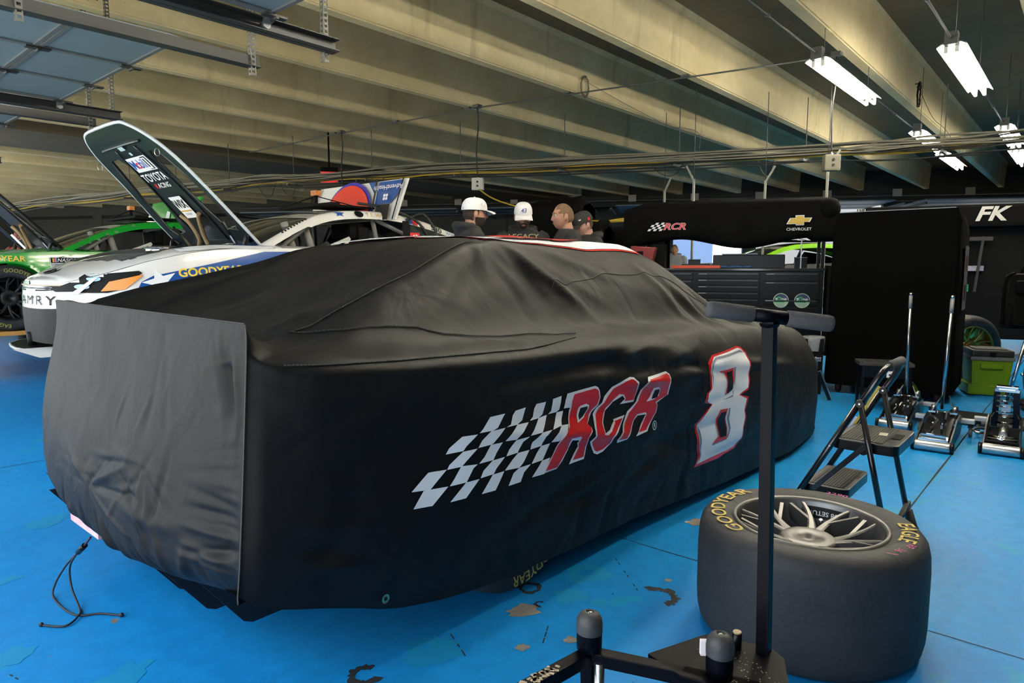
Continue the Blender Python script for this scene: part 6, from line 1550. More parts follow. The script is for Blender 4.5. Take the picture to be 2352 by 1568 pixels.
def side_decal(car_, bv, nm, sh, mt, x, z, off=.006, rot=0, label=None, sx=1, step=.025, flipx=False):
    s_ = shift(sh, 0, 0, rot, sx)
    return decal(nm, s_, mt, car_, O=(x, -1.6, z), U=(1, 0, 0), V=(0, 0, 1), bvh=bv, D=(0, 1, 0), step=step, off=off, label=label)
arch = [(.95 + .357 * math.cos(a), .265 + .357 * math.sin(a)) for a in np.linspace(-.17, PI + .17, 26)]
side_decal(white, bvW, 'blue_paint', flat_poly([[(.30, .205), (.50, .60), (.58, .645), (1.0, .735), (1.45, .838), (1.75, .845), (1.75, .205)] + arch]), M_cblue, 0, 0, off=.003, step=.06)
star = [(.5 * (1 if i % 2 == 0 else .42) * math.cos(PI / 2 + i * PI / 5), .5 * (1 if i % 2 == 0 else .42) * math.sin(PI / 2 + i * PI / 5)) for i in range(10)]
side_decal(white, bvW, 'star_print', flat_poly([[(x * .25, y * .20) for x, y in star]]), M_white, .62, .60, rot=.3)
side_decal(white, bvW, 'yellow_lettering', flat_text('GOODYEAR', .088, .03, sx=1.05), mat('carletter', (.75, .55, .06, 1), .5), 1.0, .675, rot=.06)
side_decal(white, bvW, 'white_swoosh', flat_poly([[(-.4, 0), (.0, .055), (.45, .08), (.45, .095), (.0, .085), (-.4, .03)]]), M_white, 1.1, .80, rot=-.03, step=.06)
# headlamp
side_decal(white, bvW, 'headlamp_shade', flat_poly([[(-.30, -.03), (-.14, .075), (.14, .105), (.16, .09), (.03, -.03), (-.05, -.055), (-.28, -.055)]]), M_cblack, .35, .575, off=.010, step=.02)
side_decal(white, bvW, 'amber_lens', flat_poly([[(-.10, -.040), (-.05, .030), (.12, .075), (.15, .08), (.03, -.028)]]), mat('amber_lens', (.8, .25, .02, 1), .3), .365, .57, off=.016)
for dx, dz_ in ((-.09, .045), (-.15, -.012)): side_decal(white, bvW, 'lamp_lens', flat_poly([circle(0, 0, .035, 14, .018)]), mat('lamp_lens', (.35, .55, .85, 1), .2), .33 + dx, .575 + dz_, off=.018)
side_decal(white, bvW, 'white_light_line', flat_poly([[(-.28, -.052), (-.12, -.045), (-.02, .055), (.0, .055), (-.10, -.062), (-.28, -.068)]]), M_white, .26, .572, off=.022)
side_decal(white, bvW, 'red_badge', flat_poly([[(-.12, -.02), (-.06, .03), (.10, .05), (.06, .02)]]), M_red, .28, .42)
def nose_decal(nm, sh, mt, y, z, off=.004, step=0, label=None): return decal(nm, sh, mt, white, O=(-1, y, z), U=(0, -1, 0), V=(0, 0, 1), bvh=bvW, D=(1, 0, 0), off=off, step=step, label=label)
nose_decal('nose_word', flat_text('CAMRY', .10, .0, sx=2.2, space=1.35), M_cblack, .0, .455, label='black word CAMRY')
nose_decal('grille_bar', flat_poly([rect(-.52, -.004, .52, .004)]), mat('brownline', (.3, .22, .12, 1), .5), 0, .572, step=.1)
for zz in (.543, .556): nose_decal('chrome_bar', flat_poly([rect(-.40, -.002, .40, .002)]), M_chrome, 0, zz, step=.1, off=.006)
b = MB(); bt = BVHTree.FromObject(white.children[1], bpy.context.evaluated_depsgraph_get())
for i, o_ in enumerate((.10, .065)):
    b = MB(); b.tube([(.17 + (o_ if i == 0 else .035) * .55 * math.cos(a), (o_ if i == 0 else .10) * .9 * math.sin(a) * (1.0 if i == 0 else .5), shoulder(.17 + .05 * math.cos(a)) + crown(.17) + .022) for a in np.linspace(0, 2 * PI, 24)[:-1]], .006, 6, closed=True); b.build('oval_emblem', M_cblack, white)
b = MB(); b.tube([(.0 + .0, -.5, .60), (.06, 0, .61), (.0, .5, .60)], .003, 5)
decal('splitter_print', flat_poly([rect(-.30, -.35, .05, .35)]), M_white, white, O=(.12, -.55, .097), U=(1, 0, 0), V=(0, 1, 0), off=.002)
decal('splitter_print', flat_poly([rect(-.10, -.12, .08, .12)]), M_red, white, O=(.22, -.72, .098), U=(1, 0, 0), V=(0, 1, 0), off=.003)
b = MB(); b.cyl((.02, .1, .09), (.02, .1, .2), .03, 10); b.build('splitter_post', M_cblack, white)
# rail decals, panel decals
def rail_decal(nm, sh, mt, x, z, off=.004, rot=0): return decal(nm, shift(sh, 0, 0, rot), mt, white, O=(x + .15, -1.6, z), U=(1, 0, 0), V=(0, 0, 1), bvh=railW, D=(0, 1, 0), step=.05, off=off)
rail_decal('star_print', flat_poly([[(x * .14, y * .07) for x, y in star]]), M_blue, 2.28, 1.23)
rail_decal('round_sticker', flat_poly([circle(0, 0, .055, 20, .032)]), M_black, 2.52, 1.24)
rail_decal('gold_name', flat_text('T.E. MANER', .055, .01, sx=1.2), mat('goldtext', (.5, .38, .18, 1), .5), 2.78, 1.24)
rail_decal('rail_blue_patch', flat_poly([[(-.12, .05), (-.04, -.06), (.12, -.06), (.08, .05)]]), M_blue, 3.12, 1.225)
rail_decal('rail_red_patch', flat_poly([[(-.02, .05), (-.05, -.05), (.06, -.06), (.10, .05)]]), M_red, 3.22, 1.215)
rail_decal('rail_number', flat_text('530', .08, .02, sx=1.3), M_black, 3.55, 1.13, rot=-.28)
rail_decal('rail_word', flat_text('WYNDHAM', .05, .005, sx=1.3), M_blue, 3.85, 1.045, rot=-.30)
for nm, x, z, mt, s_ in (('red_sticker', 3.0, 1.02, M_red, .065), ('orange_sticker', 3.06, .80, M_orange, .05), ('gold_sticker', 3.06, .93, mat('goldtext', (.5, .38, .18, 1)), .025)):
    decal(nm, flat_poly([rect(-s_, -s_ * .8, s_, s_ * .8)]), mt, white, O=(x + .25, -.845 + (z - .86) * .35, z), U=(1, 0, 0), V=(0, 0, 1), off=.01)
decal('sticker_digits', flat_text('63', .08, .02), M_white, white, O=(3.25, -.845 + .16 * .35, 1.02), U=(1, 0, 0), V=(0, 0, 1), off=.016)
for i in range(8):
    x = 3.5 + (i % 4) * .10; z = .93 + (i // 4) * .05 - (i % 4) * .02
    decal('window_sticker', flat_poly([[(-.05, .012), (.03, -.018), (.05, -.012), (-.03, .018)]]), [M_red, M_white, mat('violet', (.35, .1, .5, 1), .4), mat('cyan', (.1, .5, .6, 1), .4)][i % 4], white, O=(x + .15, -.86, z), U=(1, 0, 0), V=(0, 0, 1), off=.0)
for i, (s, y, sz) in enumerate((('SCA PUBLIC', .1, .085),)):
    decal('banner_words', flat_text('SCA PUPS', .08, .01, sx=1.2), mat('banner_text', (.10, .08, .08, 1), .6), white, fn=lambda x, y: (2.15 + y * .9, -(x) - .0, float(np.interp(2.0 + y * .9, [1.78, 2.05, 2.35], [1.10, 1.20, 1.255])) + .034), step=.0)
b = MB()
for i in range(9): b.box((1.75 + i * .035, -.74 + i * .009, 1.02 + i * .0165), (.014, .012, .014))
b.build('name_print', M_cblack, white, kind='stuff')
# raised rear lid behind the roof
def lid(car_, parts_):
    h_ = empty_part('raised_rear_lid', car_)
    for nm, poly, mt, off in parts_:
        decal(nm, flat_poly(poly) if not isinstance(poly, tuple) else poly, mt, h_, O=(3.0 - off, .02, 1.20), U=(-.0, -1, 0), V=(.2, 0, .85), off=.0)
    b = MB(); b.add([(3.01, .86, 1.2), (3.01, -.76, 1.2), (3.11, -.86, 1.62), (3.11, .68, 1.62), (3.04, .86, 1.2), (3.04, -.76, 1.2), (3.14, -.86, 1.62), (3.14, .68, 1.62)], [(0, 1, 2, 3), (7, 6, 5, 4), (0, 4, 5, 1), (1, 5, 6, 2), (2, 6, 7, 3), (3, 7, 4, 0)]); return h_, b
h_, b = lid(white, [('red_disc_border', [[(x, y) for x, y in circle(-.02, .10, .42, 48) if y > .0 and x < .40]], mat('violetblue', (.03, .02, .35, 1), .4), .02), ('red_disc', [[(x, y) for x, y in circle(-.03, .08, .40, 48) if y > .0 and x < .38]], mat('disc_red', (.75, .035, .01, 1), .4), .03),
 ('blue_panel', [[(.47, .48), (.85, .48), (.80, .30), (.70, .20), (.45, .20)]], M_cblue, .02), ('corner_patch', [[(.28, .49), (.42, .49), (.42, .32)]], M_cblue, .015), ('panel_gap', [rect(.425, .0, .455, .52)], M_inter, .035), ('lower_box', [rect(.50, .0, .72, .19)], M_inter, .04), ('edge_stripe', [[(.78, 0), (.80, 0), (.88, .5), (.86, .5)]], M_cblack, .03), ('edge_stripe', [[(-.86, 0), (-.80, 0), (-.60, .5), (-.66, .5)]], M_cblack, .03)])
b.build('lid_panel', M_cwhite, h_)
decal('lid_word', shift(flat_text('AdventHealth', .085, .004), .66, .40, PI), M_white, h_, O=(2.955, .02, 1.20), U=(0, -1, 0), V=(.2, 0, .85), off=.0)
decal('lid_emblem', flat_poly([circle(.62, .30, .02, 10), circle(.66, .30, .02, 10), circle(.62, .26, .02, 10), circle(.66, .26, .02, 10)]), M_white, h_, O=(2.955, .02, 1.20), U=(0, -1, 0), V=(.2, 0, .85), off=.0)
b = MB(); b.tube(smoothline([(2.75, -.5, 1.36), (3.1, -.55, 1.33), (3.4, -.7, 1.18), (3.45, -.92, .85), (3.42, -.96, .75)], 6), .014, 8); b.tube(smoothline([(3.28, -.6, 1.2), (3.45, -.72, 1.28), (3.5, -.9, 1.0), (3.42, -.97, .75)], 6), .014, 8); b.build('cooling_hose', M_cordblk, white)
b = MB(); b.cyl((3.42, -.98, .80), (3.43, -.98, .68), .035, 10); b.cyl((3.3, -.98, .74), (3.3, -.98, .66), .03, 10); b.build('hose_coupling', M_steel, white)
# stickers under the hood
hd_, hm_ = HOODS[white.name]
def hood_decal(nm, sh, mt, u, v, off=.018, rot=0, label=None):
    f0 = hm_(off)
    def f_(x, y): return f0(u + y, v - x)
    return decal(nm, shift(sh, 0, 0, rot), mt, hd_, fn=f_, label=label)
hood_decal('sticker_white', flat_poly([rect(-.20, -.075, .20, .075)]), M_white, .98, 0, .022)
hood_decal('sticker_letters', shift(flat_text('M', .13, .02), -.14, 0), M_blue, .98, 0, .026)
hood_decal('sticker_letters', shift(flat_text('o', .13, .02), -.065, 0), M_red, .98, 0, .026)
hood_decal('sticker_letters', shift(flat_text('bil', .13, .02), .02, 0), M_blue, .98, 0, .026)
hood_decal('sticker_box', flat_poly([rect(.085, -.065, .175, .065)]), M_black, .98, 0, .026)
hood_decal('sticker_box', flat_poly([rect(.093, -.057, .167, .057)]), M_white, .98, 0, .030)
hood_decal('sticker_digit', shift(flat_text('1', .12, .02), .13, 0), M_black, .98, 0, .034)
hood_decal('white_word', flat_text('TOYOTA', .115, .018, sx=.95), M_white, .835, 0, .026)
hood_decal('white_word', shift(flat_text('ACING', .07, .012, shear=.2, sx=1.1), .03, 0), M_white, .745, 0, .026)
hood_decal('red_letter', shift(flat_text('R', .07, .016, shear=.2, sx=1.2), -.125, 0), M_red, .745, 0, .026)
hood_decal('sticker_square', flat_poly([rect(-.115, -.12, .115, .12)]), M_white, .50, .0, .026, 0)
hood_decal('sticker_word', shift(flat_text('WIX', .13, .01, sx=.8), 0, .035), M_black, .50, .0, .030, 0)
hood_decal('sticker_bar', flat_poly([rect(-.10, -.045, .10, -.03)]), mat('goldbar', (.6, .35, .05, 1), .5), .50, .0, .030, 0)
hood_decal('sticker_word', shift(flat_text('FILTERS', .035, .0), 0, -.075), M_grey, .50, .0, .030, 0)
hood_decal('small_label', flat_poly([rect(-.05, -.025, .05, .025)]), mat('paleblue2', (.4, .52, .55, 1), .5), 1.16, .04, .03)
hood_decal('small_label', flat_poly([rect(-.022, -.015, .022, .015)]), mat('paleblue2', (.4, .52, .55, 1), .5), 1.09, -.02, .03)
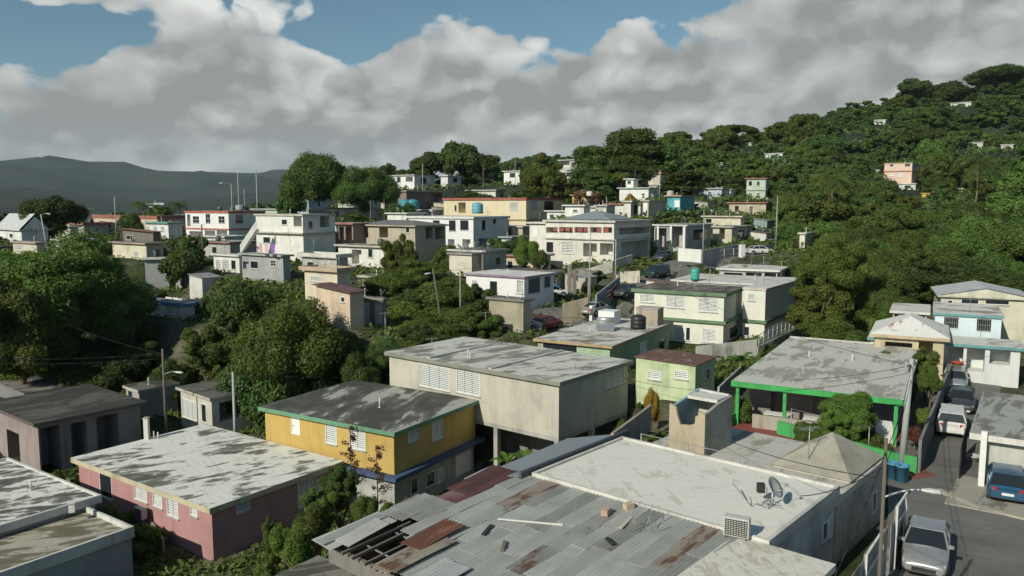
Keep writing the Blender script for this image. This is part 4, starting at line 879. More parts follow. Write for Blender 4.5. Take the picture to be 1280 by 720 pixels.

========================================================================

§ Aim
All lines above with "More" in them should be returned.

§ Result for this exercise
Continue the Blender Python script for this scene: part 6, from line 1550. More parts follow. The script is for Blender 4.5. Take the picture to be 2352 by 1568 pixels.
Keep writing the Blender script for this image. This is part 4, starting at line 879. More parts follow. Write for Blender 4.5. Take the picture to be 1280 by 720 pixels.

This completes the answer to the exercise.